La voz «cristal», por ejemplo, obtuvo el primer premio en cierto concurso organizado por un periódico literario, para decidir por votación cuál era la palabra más bella. Y a «cristal», podríamos añadir por nuestra cuenta otras no menos bellas: “azul», “plata», “nube» y “viento».

Bien está el dato como simple curiosidad literaria, pero desengañémonos a tiempo: no seremos nunca grandes escritores por muchos “cristales» que intercalemos en nuestra prosa. No; no hay palabras bellas ni feas. Lo que importa no es el sonido del vocablo aislado, sino su cadencia dentro de la frase.

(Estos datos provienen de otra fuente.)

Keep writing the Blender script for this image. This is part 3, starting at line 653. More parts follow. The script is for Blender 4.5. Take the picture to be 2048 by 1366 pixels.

Incluso palabras que, aisladamente pudieran sonar mal, pierden su disonancia si sabemos rodearlas, enguatarlas, con otros vocablos apropiados, que atenúen el posible mal sonido.

Escribir pendiente sólo de las palabras “bellas» es caer en narcisismo literario; es caer, y ahogarse, en las aguas en que el propio Narciso se contempla.

Ese vocablo que se yergue en la frase por su sola y simple sonoridad, por su rareza de piedra preciosa, es como pincelada color naranja caprichosamente puesta entre el verde sobrio de unas ramas de olivo.

Lo que interesa —al menos en la sana prosa—, lo que creemos debe interesar al lector, que es para quien se escribe a fin de cuentas, no es la voz más o menos bella por sí misma, sino la palabra propia. No es «azul», ni «cristal”, ni “brisa”, “fuente” o “luna”, sino color, transparencia, rumor, luz…, es decir, lo que no puede expresarse con una sola palabra, aunque un vocablo baste a veces.